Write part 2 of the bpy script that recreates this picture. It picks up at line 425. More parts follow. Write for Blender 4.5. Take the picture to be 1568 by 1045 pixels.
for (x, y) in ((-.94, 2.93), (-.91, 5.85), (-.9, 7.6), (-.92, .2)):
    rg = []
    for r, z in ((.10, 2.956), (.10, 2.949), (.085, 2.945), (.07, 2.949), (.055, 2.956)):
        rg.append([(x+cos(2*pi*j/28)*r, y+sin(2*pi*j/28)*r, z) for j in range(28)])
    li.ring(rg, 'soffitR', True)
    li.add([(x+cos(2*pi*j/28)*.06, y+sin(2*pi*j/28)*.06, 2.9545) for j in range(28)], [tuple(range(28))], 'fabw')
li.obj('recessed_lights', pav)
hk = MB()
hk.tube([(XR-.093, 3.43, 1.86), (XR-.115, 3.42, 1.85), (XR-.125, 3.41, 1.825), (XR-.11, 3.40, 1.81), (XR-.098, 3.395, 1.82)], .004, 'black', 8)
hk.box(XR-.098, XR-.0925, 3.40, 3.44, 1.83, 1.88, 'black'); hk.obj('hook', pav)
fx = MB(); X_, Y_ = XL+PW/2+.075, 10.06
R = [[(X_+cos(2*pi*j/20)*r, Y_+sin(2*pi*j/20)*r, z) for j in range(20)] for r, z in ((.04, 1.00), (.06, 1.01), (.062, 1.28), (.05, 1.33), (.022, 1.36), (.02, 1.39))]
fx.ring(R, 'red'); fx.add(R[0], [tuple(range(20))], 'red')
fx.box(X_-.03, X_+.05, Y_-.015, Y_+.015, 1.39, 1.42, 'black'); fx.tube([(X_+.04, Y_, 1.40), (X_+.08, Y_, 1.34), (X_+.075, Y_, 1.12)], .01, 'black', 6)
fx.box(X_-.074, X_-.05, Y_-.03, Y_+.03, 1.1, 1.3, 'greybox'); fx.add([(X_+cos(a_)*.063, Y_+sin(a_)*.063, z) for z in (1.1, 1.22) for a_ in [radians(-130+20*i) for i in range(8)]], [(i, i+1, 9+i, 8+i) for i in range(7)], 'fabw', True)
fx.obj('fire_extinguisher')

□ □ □

Make an exact copy of the data above.

The result |
Write part 2 of the bpy script that recreates this picture. It picks up at line 425. More parts follow. Write for Blender 4.5. Take the picture to be 1568 by 1045 pixels.
for (x, y) in ((-.94, 2.93), (-.91, 5.85), (-.9, 7.6), (-.92, .2)):
    rg = []
    for r, z in ((.10, 2.956), (.10, 2.949), (.085, 2.945), (.07, 2.949), (.055, 2.956)):
        rg.append([(x+cos(2*pi*j/28)*r, y+sin(2*pi*j/28)*r, z) for j in range(28)])
    li.ring(rg, 'soffitR', True)
    li.add([(x+cos(2*pi*j/28)*.06, y+sin(2*pi*j/28)*.06, 2.9545) for j in range(28)], [tuple(range(28))], 'fabw')
li.obj('recessed_lights', pav)
hk = MB()
hk.tube([(XR-.093, 3.43, 1.86), (XR-.115, 3.42, 1.85), (XR-.125, 3.41, 1.825), (XR-.11, 3.40, 1.81), (XR-.098, 3.395, 1.82)], .004, 'black', 8)
hk.box(XR-.098, XR-.0925, 3.40, 3.44, 1.83, 1.88, 'black'); hk.obj('hook', pav)
fx = MB(); X_, Y_ = XL+PW/2+.075, 10.06
R = [[(X_+cos(2*pi*j/20)*r, Y_+sin(2*pi*j/20)*r, z) for j in range(20)] for r, z in ((.04, 1.00), (.06, 1.01), (.062, 1.28), (.05, 1.33), (.022, 1.36), (.02, 1.39))]
fx.ring(R, 'red'); fx.add(R[0], [tuple(range(20))], 'red')
fx.box(X_-.03, X_+.05, Y_-.015, Y_+.015, 1.39, 1.42, 'black'); fx.tube([(X_+.04, Y_, 1.40), (X_+.08, Y_, 1.34), (X_+.075, Y_, 1.12)], .01, 'black', 6)
fx.box(X_-.074, X_-.05, Y_-.03, Y_+.03, 1.1, 1.3, 'greybox'); fx.add([(X_+cos(a_)*.063, Y_+sin(a_)*.063, z) for z in (1.1, 1.22) for a_ in [radians(-130+20*i) for i in range(8)]], [(i, i+1, 9+i, 8+i) for i in range(7)], 'fabw', True)
fx.obj('fire_extinguisher')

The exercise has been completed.